● Problem to work on: Go through the listing and set it down exactly, leaving out its pictures.
+++ Supplied material +++
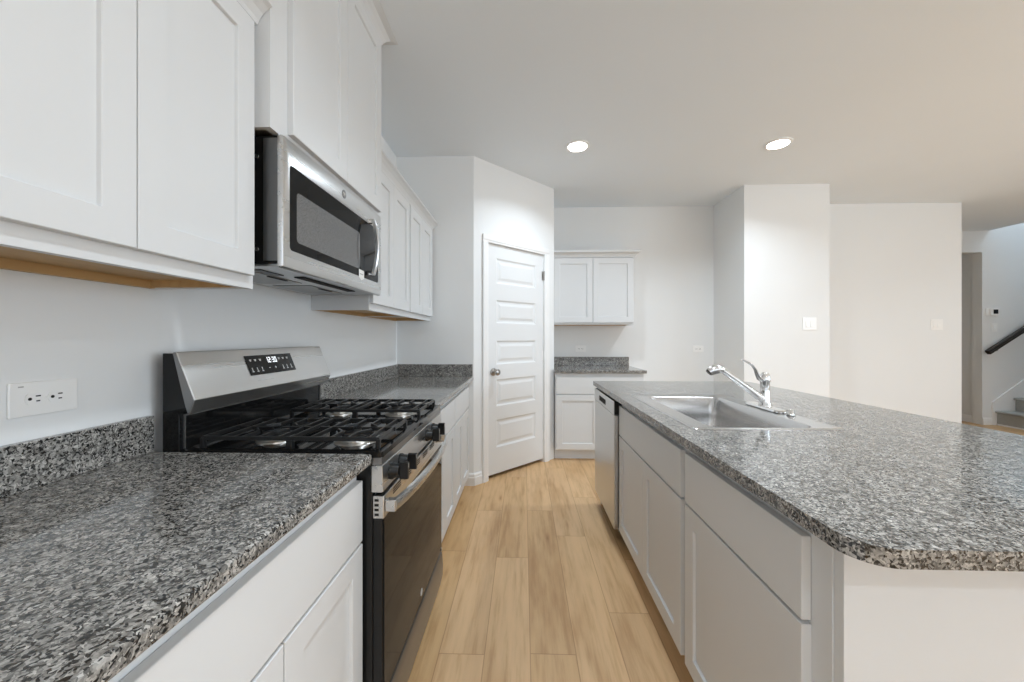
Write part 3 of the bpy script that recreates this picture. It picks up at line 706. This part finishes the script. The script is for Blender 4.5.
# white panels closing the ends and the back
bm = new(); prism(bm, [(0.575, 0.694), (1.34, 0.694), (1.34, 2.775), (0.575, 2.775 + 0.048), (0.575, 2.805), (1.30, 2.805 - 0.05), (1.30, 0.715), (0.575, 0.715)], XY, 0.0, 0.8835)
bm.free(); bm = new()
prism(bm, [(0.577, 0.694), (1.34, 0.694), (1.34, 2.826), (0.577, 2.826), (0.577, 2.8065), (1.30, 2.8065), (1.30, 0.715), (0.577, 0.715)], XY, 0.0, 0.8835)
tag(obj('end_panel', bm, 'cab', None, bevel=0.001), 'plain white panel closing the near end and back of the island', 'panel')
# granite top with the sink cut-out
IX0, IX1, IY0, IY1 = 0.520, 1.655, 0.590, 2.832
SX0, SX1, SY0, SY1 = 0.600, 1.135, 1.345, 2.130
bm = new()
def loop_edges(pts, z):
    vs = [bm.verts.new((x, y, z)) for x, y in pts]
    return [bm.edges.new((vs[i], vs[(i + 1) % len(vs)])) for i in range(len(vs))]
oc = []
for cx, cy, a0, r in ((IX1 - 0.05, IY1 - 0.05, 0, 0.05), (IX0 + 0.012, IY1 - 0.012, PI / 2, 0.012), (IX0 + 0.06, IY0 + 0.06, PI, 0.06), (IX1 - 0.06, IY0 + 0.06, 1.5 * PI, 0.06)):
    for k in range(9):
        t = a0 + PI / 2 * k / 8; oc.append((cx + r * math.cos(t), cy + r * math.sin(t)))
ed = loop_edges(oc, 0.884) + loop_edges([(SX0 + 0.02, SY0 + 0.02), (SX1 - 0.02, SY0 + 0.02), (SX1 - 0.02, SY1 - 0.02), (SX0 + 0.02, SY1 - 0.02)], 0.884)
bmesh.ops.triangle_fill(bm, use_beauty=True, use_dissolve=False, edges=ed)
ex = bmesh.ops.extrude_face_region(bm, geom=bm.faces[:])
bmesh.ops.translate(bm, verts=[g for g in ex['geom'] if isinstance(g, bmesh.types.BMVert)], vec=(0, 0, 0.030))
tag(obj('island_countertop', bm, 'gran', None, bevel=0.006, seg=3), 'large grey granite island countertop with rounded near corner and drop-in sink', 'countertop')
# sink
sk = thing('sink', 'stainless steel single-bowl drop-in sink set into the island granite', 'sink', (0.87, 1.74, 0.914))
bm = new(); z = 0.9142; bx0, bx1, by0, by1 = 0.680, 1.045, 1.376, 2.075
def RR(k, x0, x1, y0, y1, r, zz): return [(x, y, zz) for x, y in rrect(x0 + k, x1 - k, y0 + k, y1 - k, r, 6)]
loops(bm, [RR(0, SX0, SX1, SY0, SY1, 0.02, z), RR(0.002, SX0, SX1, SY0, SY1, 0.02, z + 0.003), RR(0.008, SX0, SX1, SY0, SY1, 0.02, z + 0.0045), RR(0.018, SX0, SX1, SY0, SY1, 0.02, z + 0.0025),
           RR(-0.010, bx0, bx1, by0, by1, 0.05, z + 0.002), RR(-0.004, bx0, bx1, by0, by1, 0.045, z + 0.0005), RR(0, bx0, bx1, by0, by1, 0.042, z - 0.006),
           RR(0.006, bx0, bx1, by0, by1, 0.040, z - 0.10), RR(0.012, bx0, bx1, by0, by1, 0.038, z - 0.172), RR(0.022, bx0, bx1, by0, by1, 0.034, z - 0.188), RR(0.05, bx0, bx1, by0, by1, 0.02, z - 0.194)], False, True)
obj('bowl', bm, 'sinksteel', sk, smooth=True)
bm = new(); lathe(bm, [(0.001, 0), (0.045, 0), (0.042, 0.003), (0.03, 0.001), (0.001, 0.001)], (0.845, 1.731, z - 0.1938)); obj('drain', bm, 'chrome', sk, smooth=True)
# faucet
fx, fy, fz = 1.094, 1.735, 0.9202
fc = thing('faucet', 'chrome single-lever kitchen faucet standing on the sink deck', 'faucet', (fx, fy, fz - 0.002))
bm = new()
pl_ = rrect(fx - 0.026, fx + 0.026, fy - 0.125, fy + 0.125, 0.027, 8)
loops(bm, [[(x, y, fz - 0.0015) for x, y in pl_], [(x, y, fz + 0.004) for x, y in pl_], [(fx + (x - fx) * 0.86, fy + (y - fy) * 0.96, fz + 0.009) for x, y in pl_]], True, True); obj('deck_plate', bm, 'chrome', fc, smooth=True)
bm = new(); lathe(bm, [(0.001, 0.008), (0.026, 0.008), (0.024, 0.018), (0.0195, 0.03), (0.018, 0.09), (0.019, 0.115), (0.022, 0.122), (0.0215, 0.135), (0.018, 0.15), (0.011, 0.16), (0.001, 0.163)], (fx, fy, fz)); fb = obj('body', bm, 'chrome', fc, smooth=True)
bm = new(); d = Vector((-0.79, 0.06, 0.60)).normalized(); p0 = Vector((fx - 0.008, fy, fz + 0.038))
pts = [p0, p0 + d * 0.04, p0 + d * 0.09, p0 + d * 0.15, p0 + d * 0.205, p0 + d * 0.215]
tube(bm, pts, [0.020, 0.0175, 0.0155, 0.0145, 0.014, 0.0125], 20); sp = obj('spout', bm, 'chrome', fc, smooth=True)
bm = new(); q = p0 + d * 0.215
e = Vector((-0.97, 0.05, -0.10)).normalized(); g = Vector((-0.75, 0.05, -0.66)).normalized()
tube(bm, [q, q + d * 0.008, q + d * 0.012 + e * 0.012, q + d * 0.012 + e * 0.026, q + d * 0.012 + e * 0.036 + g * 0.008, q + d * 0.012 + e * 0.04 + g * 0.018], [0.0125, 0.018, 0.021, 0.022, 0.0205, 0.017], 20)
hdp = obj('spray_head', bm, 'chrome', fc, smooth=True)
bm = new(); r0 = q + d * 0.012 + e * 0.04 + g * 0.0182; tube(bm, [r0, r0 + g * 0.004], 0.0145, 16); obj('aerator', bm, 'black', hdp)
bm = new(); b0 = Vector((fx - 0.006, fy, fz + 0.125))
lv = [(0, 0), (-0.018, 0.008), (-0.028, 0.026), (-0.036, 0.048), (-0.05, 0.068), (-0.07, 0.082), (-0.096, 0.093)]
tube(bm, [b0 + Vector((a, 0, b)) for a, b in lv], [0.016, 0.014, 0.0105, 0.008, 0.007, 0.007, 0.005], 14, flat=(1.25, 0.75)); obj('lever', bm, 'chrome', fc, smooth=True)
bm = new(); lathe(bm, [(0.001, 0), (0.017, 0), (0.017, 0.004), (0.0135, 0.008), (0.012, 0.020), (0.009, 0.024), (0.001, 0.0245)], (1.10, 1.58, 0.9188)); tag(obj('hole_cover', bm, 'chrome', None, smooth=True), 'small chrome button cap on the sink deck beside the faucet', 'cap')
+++
● Task response:
Write part 3 of the bpy script that recreates this picture. It picks up at line 706. This part finishes the script. The script is for Blender 4.5.
# white panels closing the ends and the back
bm = new(); prism(bm, [(0.575, 0.694), (1.34, 0.694), (1.34, 2.775), (0.575, 2.775 + 0.048), (0.575, 2.805), (1.30, 2.805 - 0.05), (1.30, 0.715), (0.575, 0.715)], XY, 0.0, 0.8835)
bm.free(); bm = new()
prism(bm, [(0.577, 0.694), (1.34, 0.694), (1.34, 2.826), (0.577, 2.826), (0.577, 2.8065), (1.30, 2.8065), (1.30, 0.715), (0.577, 0.715)], XY, 0.0, 0.8835)
tag(obj('end_panel', bm, 'cab', None, bevel=0.001), 'plain white panel closing the near end and back of the island', 'panel')
# granite top with the sink cut-out
IX0, IX1, IY0, IY1 = 0.520, 1.655, 0.590, 2.832
SX0, SX1, SY0, SY1 = 0.600, 1.135, 1.345, 2.130
bm = new()
def loop_edges(pts, z):
    vs = [bm.verts.new((x, y, z)) for x, y in pts]
    return [bm.edges.new((vs[i], vs[(i + 1) % len(vs)])) for i in range(len(vs))]
oc = []
for cx, cy, a0, r in ((IX1 - 0.05, IY1 - 0.05, 0, 0.05), (IX0 + 0.012, IY1 - 0.012, PI / 2, 0.012), (IX0 + 0.06, IY0 + 0.06, PI, 0.06), (IX1 - 0.06, IY0 + 0.06, 1.5 * PI, 0.06)):
    for k in range(9):
        t = a0 + PI / 2 * k / 8; oc.append((cx + r * math.cos(t), cy + r * math.sin(t)))
ed = loop_edges(oc, 0.884) + loop_edges([(SX0 + 0.02, SY0 + 0.02), (SX1 - 0.02, SY0 + 0.02), (SX1 - 0.02, SY1 - 0.02), (SX0 + 0.02, SY1 - 0.02)], 0.884)
bmesh.ops.triangle_fill(bm, use_beauty=True, use_dissolve=False, edges=ed)
ex = bmesh.ops.extrude_face_region(bm, geom=bm.faces[:])
bmesh.ops.translate(bm, verts=[g for g in ex['geom'] if isinstance(g, bmesh.types.BMVert)], vec=(0, 0, 0.030))
tag(obj('island_countertop', bm, 'gran', None, bevel=0.006, seg=3), 'large grey granite island countertop with rounded near corner and drop-in sink', 'countertop')
# sink
sk = thing('sink', 'stainless steel single-bowl drop-in sink set into the island granite', 'sink', (0.87, 1.74, 0.914))
bm = new(); z = 0.9142; bx0, bx1, by0, by1 = 0.680, 1.045, 1.376, 2.075
def RR(k, x0, x1, y0, y1, r, zz): return [(x, y, zz) for x, y in rrect(x0 + k, x1 - k, y0 + k, y1 - k, r, 6)]
loops(bm, [RR(0, SX0, SX1, SY0, SY1, 0.02, z), RR(0.002, SX0, SX1, SY0, SY1, 0.02, z + 0.003), RR(0.008, SX0, SX1, SY0, SY1, 0.02, z + 0.0045), RR(0.018, SX0, SX1, SY0, SY1, 0.02, z + 0.0025),
           RR(-0.010, bx0, bx1, by0, by1, 0.05, z + 0.002), RR(-0.004, bx0, bx1, by0, by1, 0.045, z + 0.0005), RR(0, bx0, bx1, by0, by1, 0.042, z - 0.006),
           RR(0.006, bx0, bx1, by0, by1, 0.040, z - 0.10), RR(0.012, bx0, bx1, by0, by1, 0.038, z - 0.172), RR(0.022, bx0, bx1, by0, by1, 0.034, z - 0.188), RR(0.05, bx0, bx1, by0, by1, 0.02, z - 0.194)], False, True)
obj('bowl', bm, 'sinksteel', sk, smooth=True)
bm = new(); lathe(bm, [(0.001, 0), (0.045, 0), (0.042, 0.003), (0.03, 0.001), (0.001, 0.001)], (0.845, 1.731, z - 0.1938)); obj('drain', bm, 'chrome', sk, smooth=True)
# faucet
fx, fy, fz = 1.094, 1.735, 0.9202
fc = thing('faucet', 'chrome single-lever kitchen faucet standing on the sink deck', 'faucet', (fx, fy, fz - 0.002))
bm = new()
pl_ = rrect(fx - 0.026, fx + 0.026, fy - 0.125, fy + 0.125, 0.027, 8)
loops(bm, [[(x, y, fz - 0.0015) for x, y in pl_], [(x, y, fz + 0.004) for x, y in pl_], [(fx + (x - fx) * 0.86, fy + (y - fy) * 0.96, fz + 0.009) for x, y in pl_]], True, True); obj('deck_plate', bm, 'chrome', fc, smooth=True)
bm = new(); lathe(bm, [(0.001, 0.008), (0.026, 0.008), (0.024, 0.018), (0.0195, 0.03), (0.018, 0.09), (0.019, 0.115), (0.022, 0.122), (0.0215, 0.135), (0.018, 0.15), (0.011, 0.16), (0.001, 0.163)], (fx, fy, fz)); fb = obj('body', bm, 'chrome', fc, smooth=True)
bm = new(); d = Vector((-0.79, 0.06, 0.60)).normalized(); p0 = Vector((fx - 0.008, fy, fz + 0.038))
pts = [p0, p0 + d * 0.04, p0 + d * 0.09, p0 + d * 0.15, p0 + d * 0.205, p0 + d * 0.215]
tube(bm, pts, [0.020, 0.0175, 0.0155, 0.0145, 0.014, 0.0125], 20); sp = obj('spout', bm, 'chrome', fc, smooth=True)
bm = new(); q = p0 + d * 0.215
e = Vector((-0.97, 0.05, -0.10)).normalized(); g = Vector((-0.75, 0.05, -0.66)).normalized()
tube(bm, [q, q + d * 0.008, q + d * 0.012 + e * 0.012, q + d * 0.012 + e * 0.026, q + d * 0.012 + e * 0.036 + g * 0.008, q + d * 0.012 + e * 0.04 + g * 0.018], [0.0125, 0.018, 0.021, 0.022, 0.0205, 0.017], 20)
hdp = obj('spray_head', bm, 'chrome', fc, smooth=True)
bm = new(); r0 = q + d * 0.012 + e * 0.04 + g * 0.0182; tube(bm, [r0, r0 + g * 0.004], 0.0145, 16); obj('aerator', bm, 'black', hdp)
bm = new(); b0 = Vector((fx - 0.006, fy, fz + 0.125))
lv = [(0, 0), (-0.018, 0.008), (-0.028, 0.026), (-0.036, 0.048), (-0.05, 0.068), (-0.07, 0.082), (-0.096, 0.093)]
tube(bm, [b0 + Vector((a, 0, b)) for a, b in lv], [0.016, 0.014, 0.0105, 0.008, 0.007, 0.007, 0.005], 14, flat=(1.25, 0.75)); obj('lever', bm, 'chrome', fc, smooth=True)
bm = new(); lathe(bm, [(0.001, 0), (0.017, 0), (0.017, 0.004), (0.0135, 0.008), (0.012, 0.020), (0.009, 0.024), (0.001, 0.0245)], (1.10, 1.58, 0.9188)); tag(obj('hole_cover', bm, 'chrome', None, smooth=True), 'small chrome button cap on the sink deck beside the faucet', 'cap')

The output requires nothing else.